(GIVEN DATA):
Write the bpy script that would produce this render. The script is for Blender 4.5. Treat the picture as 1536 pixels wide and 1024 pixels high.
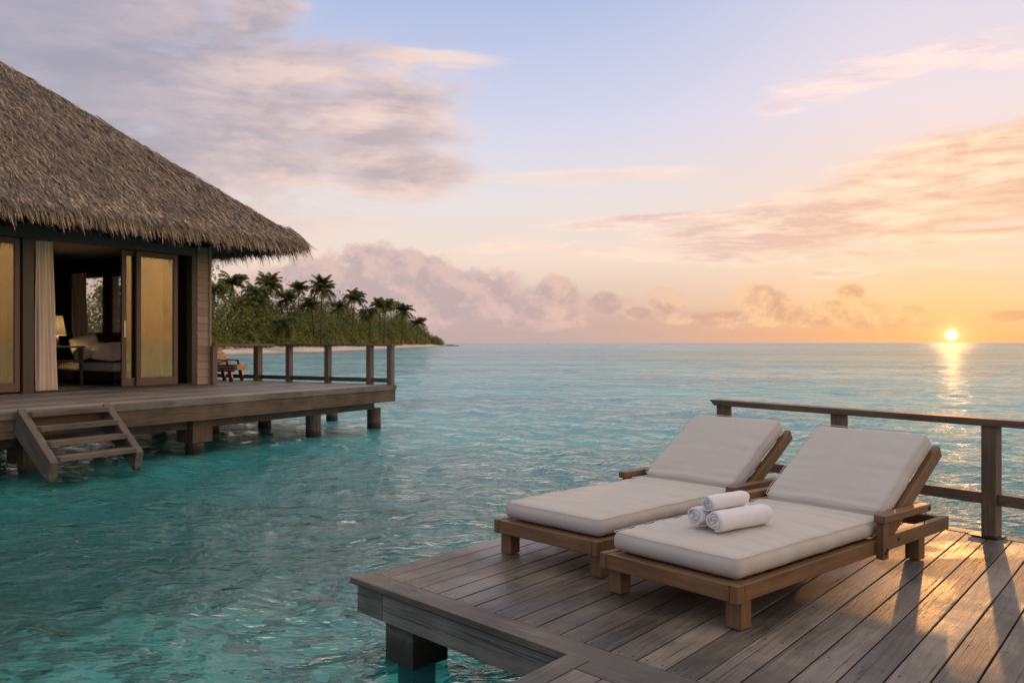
import bpy, bmesh, math, random
import numpy as np
from mathutils import Vector, Matrix
R = math.radians
for o in list(bpy.data.objects):
    bpy.data.objects.remove(o)
sc = bpy.context.scene
COL = sc.collection
random.seed(7)
rng = np.random.default_rng(11)

# ------------------------------------------------------------------ camera
EYE = 1.82            # metres above the water; near deck at .42, villa deck at .92
F_PX, HOR = 1250.0, 513.5
cam_d = bpy.data.cameras.new('camera')
cam_d.sensor_width = 36.0
cam_d.lens = 36.0 * F_PX / 1536.0
cam_d.clip_start, cam_d.clip_end = 0.05, 20000
cam_d.dof.use_dof = True
cam_d.dof.focus_distance = 5.2
cam_d.dof.aperture_fstop = 5.0
cam = bpy.data.objects.new('camera', cam_d)
COL.objects.link(cam)
cam.location = (0, 0, EYE)
cam.rotation_euler = (R(90) + math.atan(1.5 / F_PX), 0, 0)
sc.camera = cam

# ------------------------------------------------------------------ light + exposure
SUN_AZ, SUN_EL = math.atan(659 / F_PX), R(4.5)     # azimuth from +Y towards +X
DISC_EL = math.atan(10.0 / F_PX)
sc.view_settings.view_transform = 'Standard'
sc.view_settings.look = 'None'
sc.view_settings.gamma = 1
sc.view_settings.use_curve_mapping = False
sc.view_settings.exposure = 0.3
sun_d = bpy.data.lights.new('sun', 'SUN')
sun_d.energy, sun_d.angle, sun_d.color = 0.7, R(0.6), (1.0, 0.45, 0.13)
sun = bpy.data.objects.new('sun', sun_d)
COL.objects.link(sun)
sv = Vector((math.sin(SUN_AZ) * math.cos(SUN_EL), math.cos(SUN_AZ) * math.cos(SUN_EL), math.sin(SUN_EL)))
sun.rotation_euler = (-sv).to_track_quat('-Z', 'Y').to_euler()
sun.location = (30, 60, 20)
sc.cycles.use_denoising = True
sc.cycles.max_bounces = 8
sc.cycles.diffuse_bounces = 3
sc.cycles.glossy_bounces = 3
sc.cycles.transparent_max_bounces = 10
sc.cycles.sample_clamp_indirect = 6
sc.cycles.sample_clamp_direct = 3.2
sc.cycles.caustics_reflective = False
sc.cycles.caustics_refractive = False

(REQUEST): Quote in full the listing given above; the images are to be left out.

(RESPONSE TO THIS TASK):
Write the bpy script that would produce this render. The script is for Blender 4.5. Treat the picture as 1536 pixels wide and 1024 pixels high.
import bpy, bmesh, math, random
import numpy as np
from mathutils import Vector, Matrix
R = math.radians
for o in list(bpy.data.objects):
    bpy.data.objects.remove(o)
sc = bpy.context.scene
COL = sc.collection
random.seed(7)
rng = np.random.default_rng(11)

# ------------------------------------------------------------------ camera
EYE = 1.82            # metres above the water; near deck at .42, villa deck at .92
F_PX, HOR = 1250.0, 513.5
cam_d = bpy.data.cameras.new('camera')
cam_d.sensor_width = 36.0
cam_d.lens = 36.0 * F_PX / 1536.0
cam_d.clip_start, cam_d.clip_end = 0.05, 20000
cam_d.dof.use_dof = True
cam_d.dof.focus_distance = 5.2
cam_d.dof.aperture_fstop = 5.0
cam = bpy.data.objects.new('camera', cam_d)
COL.objects.link(cam)
cam.location = (0, 0, EYE)
cam.rotation_euler = (R(90) + math.atan(1.5 / F_PX), 0, 0)
sc.camera = cam

# ------------------------------------------------------------------ light + exposure
SUN_AZ, SUN_EL = math.atan(659 / F_PX), R(4.5)     # azimuth from +Y towards +X
DISC_EL = math.atan(10.0 / F_PX)
sc.view_settings.view_transform = 'Standard'
sc.view_settings.look = 'None'
sc.view_settings.gamma = 1
sc.view_settings.use_curve_mapping = False
sc.view_settings.exposure = 0.3
sun_d = bpy.data.lights.new('sun', 'SUN')
sun_d.energy, sun_d.angle, sun_d.color = 0.7, R(0.6), (1.0, 0.45, 0.13)
sun = bpy.data.objects.new('sun', sun_d)
COL.objects.link(sun)
sv = Vector((math.sin(SUN_AZ) * math.cos(SUN_EL), math.cos(SUN_AZ) * math.cos(SUN_EL), math.sin(SUN_EL)))
sun.rotation_euler = (-sv).to_track_quat('-Z', 'Y').to_euler()
sun.location = (30, 60, 20)
sc.cycles.use_denoising = True
sc.cycles.max_bounces = 8
sc.cycles.diffuse_bounces = 3
sc.cycles.glossy_bounces = 3
sc.cycles.transparent_max_bounces = 10
sc.cycles.sample_clamp_indirect = 6
sc.cycles.sample_clamp_direct = 3.2
sc.cycles.caustics_reflective = False
sc.cycles.caustics_refractive = False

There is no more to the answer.